The best course of action was inaction, both the European Central Bank (ECB) and the Bank of England felt yesterday, as the two central banks left their interest rates on hold.
However, while the ECB had been expected to leave things be, the market was disappointed by the Bank of England's failure to cut rates, so yesterday's trading session was another tough one for the financial stocks.
With its exposure to the UK, Bank of Ireland, having escaped the worst of the losses on Wednesday, took the news the hardest yesterday, with its 51 cent fall representing a drop more than 5 per cent, compared to an overall dip in the Iseq index of about 0.9 per cent.
By contrast, AIB fell just half a per cent, with Anglo down 1.2 per cent and Irish Life & Permanent shedding 4 per cent.
Technology group Horizon was the worst performer, promptly falling 17 per cent to 53 cents after it issued a profit warning.
Drinks group C&C was an underperformer, falling 4 per cent to €3.99 after investment bank UBS cut its price target for the stock in a research report.
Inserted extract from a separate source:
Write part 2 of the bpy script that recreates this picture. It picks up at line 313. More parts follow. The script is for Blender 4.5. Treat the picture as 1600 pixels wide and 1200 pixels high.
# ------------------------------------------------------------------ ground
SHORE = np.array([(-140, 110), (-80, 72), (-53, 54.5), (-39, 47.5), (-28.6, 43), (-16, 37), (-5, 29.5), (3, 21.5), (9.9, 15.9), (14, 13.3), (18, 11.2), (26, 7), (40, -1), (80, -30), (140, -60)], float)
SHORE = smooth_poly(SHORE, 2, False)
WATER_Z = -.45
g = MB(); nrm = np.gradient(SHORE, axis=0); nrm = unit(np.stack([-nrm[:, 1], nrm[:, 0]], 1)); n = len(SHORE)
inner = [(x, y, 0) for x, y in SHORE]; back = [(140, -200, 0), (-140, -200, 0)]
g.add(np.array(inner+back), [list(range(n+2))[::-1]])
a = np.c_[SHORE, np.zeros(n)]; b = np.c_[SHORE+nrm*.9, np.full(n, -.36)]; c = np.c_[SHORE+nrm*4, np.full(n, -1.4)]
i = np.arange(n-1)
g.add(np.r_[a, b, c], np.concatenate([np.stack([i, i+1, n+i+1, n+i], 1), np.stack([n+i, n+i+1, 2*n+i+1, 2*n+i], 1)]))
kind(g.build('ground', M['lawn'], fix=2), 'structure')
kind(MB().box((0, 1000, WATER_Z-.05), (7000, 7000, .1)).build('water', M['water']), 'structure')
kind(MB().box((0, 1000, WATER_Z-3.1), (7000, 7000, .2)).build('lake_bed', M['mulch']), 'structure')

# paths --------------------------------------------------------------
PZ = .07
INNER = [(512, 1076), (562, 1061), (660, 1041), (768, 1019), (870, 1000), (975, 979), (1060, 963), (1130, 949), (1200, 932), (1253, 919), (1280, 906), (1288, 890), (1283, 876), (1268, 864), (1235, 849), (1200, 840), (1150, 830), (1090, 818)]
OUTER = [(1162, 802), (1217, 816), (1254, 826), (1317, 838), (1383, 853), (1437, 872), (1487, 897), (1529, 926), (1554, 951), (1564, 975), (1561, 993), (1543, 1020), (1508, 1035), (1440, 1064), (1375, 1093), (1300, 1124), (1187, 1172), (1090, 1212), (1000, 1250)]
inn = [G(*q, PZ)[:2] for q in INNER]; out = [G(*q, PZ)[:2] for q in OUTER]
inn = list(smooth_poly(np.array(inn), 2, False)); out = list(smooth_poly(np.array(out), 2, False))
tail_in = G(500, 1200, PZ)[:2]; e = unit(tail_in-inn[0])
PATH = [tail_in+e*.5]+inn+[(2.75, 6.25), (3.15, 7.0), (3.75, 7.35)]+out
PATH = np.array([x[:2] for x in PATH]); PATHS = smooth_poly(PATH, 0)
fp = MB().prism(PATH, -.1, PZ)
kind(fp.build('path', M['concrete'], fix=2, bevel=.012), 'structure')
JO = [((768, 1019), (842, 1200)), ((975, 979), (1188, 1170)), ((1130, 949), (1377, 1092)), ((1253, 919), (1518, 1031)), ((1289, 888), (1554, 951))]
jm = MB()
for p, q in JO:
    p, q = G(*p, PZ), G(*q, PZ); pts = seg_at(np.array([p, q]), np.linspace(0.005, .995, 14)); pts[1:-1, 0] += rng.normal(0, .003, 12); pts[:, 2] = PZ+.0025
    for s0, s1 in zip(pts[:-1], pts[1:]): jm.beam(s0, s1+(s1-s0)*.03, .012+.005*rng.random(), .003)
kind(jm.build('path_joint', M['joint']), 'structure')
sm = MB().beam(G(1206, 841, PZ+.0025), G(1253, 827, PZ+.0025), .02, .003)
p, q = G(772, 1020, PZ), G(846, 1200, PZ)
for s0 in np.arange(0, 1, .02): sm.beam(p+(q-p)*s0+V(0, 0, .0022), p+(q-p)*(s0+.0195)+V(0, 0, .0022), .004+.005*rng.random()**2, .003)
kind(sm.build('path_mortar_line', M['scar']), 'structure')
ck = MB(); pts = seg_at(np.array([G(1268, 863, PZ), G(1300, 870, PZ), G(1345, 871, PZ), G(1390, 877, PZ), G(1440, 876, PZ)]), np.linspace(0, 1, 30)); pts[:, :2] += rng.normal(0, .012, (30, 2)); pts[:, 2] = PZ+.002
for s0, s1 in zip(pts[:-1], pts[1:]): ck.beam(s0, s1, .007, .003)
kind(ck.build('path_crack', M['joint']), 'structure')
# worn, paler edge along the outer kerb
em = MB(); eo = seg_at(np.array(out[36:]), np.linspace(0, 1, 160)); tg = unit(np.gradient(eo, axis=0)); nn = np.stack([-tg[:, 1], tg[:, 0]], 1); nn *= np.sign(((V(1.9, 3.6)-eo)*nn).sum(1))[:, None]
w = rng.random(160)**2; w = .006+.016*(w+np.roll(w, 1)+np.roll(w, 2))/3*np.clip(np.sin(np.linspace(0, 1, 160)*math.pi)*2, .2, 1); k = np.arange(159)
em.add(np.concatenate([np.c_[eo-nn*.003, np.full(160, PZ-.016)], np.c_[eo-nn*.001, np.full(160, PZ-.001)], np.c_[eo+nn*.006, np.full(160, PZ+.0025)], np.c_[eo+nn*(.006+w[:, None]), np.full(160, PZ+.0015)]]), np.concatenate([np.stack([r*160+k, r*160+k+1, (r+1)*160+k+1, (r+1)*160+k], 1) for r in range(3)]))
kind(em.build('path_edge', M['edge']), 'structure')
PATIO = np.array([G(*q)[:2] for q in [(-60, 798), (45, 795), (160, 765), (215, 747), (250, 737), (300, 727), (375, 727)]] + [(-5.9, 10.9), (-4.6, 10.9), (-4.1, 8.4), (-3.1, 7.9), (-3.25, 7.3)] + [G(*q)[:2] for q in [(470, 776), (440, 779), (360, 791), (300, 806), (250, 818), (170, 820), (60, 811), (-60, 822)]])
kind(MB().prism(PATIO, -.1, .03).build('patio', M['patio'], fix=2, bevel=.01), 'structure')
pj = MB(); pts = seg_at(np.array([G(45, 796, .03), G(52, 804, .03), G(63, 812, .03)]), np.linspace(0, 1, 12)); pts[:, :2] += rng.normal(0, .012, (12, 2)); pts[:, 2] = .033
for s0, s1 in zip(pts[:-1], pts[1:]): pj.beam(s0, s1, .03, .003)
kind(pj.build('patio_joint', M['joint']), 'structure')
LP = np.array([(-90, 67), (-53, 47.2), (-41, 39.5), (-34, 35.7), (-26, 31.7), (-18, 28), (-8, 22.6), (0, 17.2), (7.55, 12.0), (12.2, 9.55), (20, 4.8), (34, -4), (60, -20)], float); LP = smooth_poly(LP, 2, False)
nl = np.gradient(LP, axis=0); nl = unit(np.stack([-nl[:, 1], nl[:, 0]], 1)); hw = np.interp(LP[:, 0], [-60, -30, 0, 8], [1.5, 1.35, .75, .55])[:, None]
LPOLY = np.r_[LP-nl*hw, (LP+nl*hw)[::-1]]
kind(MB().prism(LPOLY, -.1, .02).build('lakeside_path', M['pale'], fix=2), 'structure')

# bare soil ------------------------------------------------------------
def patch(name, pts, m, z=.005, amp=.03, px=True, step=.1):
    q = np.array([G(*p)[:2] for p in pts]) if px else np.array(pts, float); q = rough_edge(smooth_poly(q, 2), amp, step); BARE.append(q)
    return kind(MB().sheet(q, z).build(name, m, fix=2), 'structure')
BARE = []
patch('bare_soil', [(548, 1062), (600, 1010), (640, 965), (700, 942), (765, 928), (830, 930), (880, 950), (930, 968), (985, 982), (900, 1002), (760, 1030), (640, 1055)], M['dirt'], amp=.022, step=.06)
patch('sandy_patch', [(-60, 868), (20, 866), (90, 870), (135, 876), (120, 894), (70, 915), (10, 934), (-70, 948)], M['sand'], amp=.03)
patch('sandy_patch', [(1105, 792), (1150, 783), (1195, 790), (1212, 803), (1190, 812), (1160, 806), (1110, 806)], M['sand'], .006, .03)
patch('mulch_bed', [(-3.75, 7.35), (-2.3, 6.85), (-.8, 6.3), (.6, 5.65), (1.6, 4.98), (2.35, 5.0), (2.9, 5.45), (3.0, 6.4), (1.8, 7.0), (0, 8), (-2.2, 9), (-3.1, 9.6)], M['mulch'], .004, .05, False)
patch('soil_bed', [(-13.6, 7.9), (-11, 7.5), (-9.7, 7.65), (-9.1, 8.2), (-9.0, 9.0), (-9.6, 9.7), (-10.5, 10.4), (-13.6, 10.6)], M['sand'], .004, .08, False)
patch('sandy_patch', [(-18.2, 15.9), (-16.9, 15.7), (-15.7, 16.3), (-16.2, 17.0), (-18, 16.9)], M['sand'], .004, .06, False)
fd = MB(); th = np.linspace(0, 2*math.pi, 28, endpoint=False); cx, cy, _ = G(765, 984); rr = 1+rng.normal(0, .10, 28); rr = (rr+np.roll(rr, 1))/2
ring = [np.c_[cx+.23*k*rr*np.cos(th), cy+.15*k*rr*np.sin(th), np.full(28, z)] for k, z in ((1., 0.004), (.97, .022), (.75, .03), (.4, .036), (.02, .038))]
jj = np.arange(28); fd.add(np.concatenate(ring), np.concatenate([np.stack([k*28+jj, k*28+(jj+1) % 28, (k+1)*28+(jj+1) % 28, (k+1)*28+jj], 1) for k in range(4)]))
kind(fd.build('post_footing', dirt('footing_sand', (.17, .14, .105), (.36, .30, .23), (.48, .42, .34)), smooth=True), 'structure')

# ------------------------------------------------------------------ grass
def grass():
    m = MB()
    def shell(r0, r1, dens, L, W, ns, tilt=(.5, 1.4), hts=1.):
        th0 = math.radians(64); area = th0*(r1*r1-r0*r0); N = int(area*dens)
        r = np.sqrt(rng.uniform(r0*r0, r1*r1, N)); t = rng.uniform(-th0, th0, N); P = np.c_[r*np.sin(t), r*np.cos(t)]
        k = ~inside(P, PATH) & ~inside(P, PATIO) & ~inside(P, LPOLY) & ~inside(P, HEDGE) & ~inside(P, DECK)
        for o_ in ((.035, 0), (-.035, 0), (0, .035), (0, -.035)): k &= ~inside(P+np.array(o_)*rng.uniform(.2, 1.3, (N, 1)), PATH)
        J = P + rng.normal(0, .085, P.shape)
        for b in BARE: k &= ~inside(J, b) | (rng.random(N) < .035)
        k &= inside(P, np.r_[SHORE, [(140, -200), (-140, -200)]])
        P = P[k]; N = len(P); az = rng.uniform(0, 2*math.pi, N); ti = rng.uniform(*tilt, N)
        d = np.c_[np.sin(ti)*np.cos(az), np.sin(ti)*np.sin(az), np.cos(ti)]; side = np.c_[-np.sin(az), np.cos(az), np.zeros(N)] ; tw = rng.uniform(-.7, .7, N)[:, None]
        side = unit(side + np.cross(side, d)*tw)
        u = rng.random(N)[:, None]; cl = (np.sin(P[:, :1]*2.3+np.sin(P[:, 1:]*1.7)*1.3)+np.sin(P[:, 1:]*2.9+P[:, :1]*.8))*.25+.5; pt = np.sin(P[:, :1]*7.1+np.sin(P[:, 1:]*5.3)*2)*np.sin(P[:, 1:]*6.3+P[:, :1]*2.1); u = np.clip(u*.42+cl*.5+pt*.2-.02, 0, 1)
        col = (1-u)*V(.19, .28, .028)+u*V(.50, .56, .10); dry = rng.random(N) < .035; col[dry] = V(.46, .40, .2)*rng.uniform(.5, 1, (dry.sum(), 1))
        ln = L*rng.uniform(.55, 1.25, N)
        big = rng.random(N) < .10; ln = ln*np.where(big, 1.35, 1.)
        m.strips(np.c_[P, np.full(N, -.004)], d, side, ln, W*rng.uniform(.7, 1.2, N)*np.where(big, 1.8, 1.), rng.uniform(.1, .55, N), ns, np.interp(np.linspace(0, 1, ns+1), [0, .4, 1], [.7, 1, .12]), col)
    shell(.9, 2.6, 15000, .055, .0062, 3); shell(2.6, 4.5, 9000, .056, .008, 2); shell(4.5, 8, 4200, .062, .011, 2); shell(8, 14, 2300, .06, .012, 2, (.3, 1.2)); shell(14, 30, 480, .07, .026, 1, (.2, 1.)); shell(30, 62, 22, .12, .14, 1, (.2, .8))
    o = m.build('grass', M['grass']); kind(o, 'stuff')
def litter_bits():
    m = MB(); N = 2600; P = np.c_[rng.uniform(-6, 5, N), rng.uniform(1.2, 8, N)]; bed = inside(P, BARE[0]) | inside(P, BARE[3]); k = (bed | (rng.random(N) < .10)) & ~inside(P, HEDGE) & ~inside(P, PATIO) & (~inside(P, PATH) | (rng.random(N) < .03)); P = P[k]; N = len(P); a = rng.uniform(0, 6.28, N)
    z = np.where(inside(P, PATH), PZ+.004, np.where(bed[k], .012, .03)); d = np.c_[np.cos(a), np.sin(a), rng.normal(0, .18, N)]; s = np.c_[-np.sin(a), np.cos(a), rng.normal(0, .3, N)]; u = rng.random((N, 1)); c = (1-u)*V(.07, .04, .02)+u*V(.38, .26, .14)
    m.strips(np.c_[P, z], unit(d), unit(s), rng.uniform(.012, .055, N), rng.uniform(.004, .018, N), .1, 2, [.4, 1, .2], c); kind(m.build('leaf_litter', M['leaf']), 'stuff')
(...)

Smurfit Kappa was another mid-cap loser yesterday, sinking almost 6 per cent to €9.97. Paddy Power fell 4.8 per cent after Citigroup downgraded the stock to a "sell" recommendation.
Oil prices fell yesterday, which left Tullow Oil down 3.4 per cent, but helped Ryanair to bounce after a bad day's trading the previous day. The airline climbed 8.3 per cent on volume of 5.7 million, recovering all of Wednesday's losses and closed at a price of €3.90. Kerry also bucked the negative tone, rising 1 per cent to €22.18.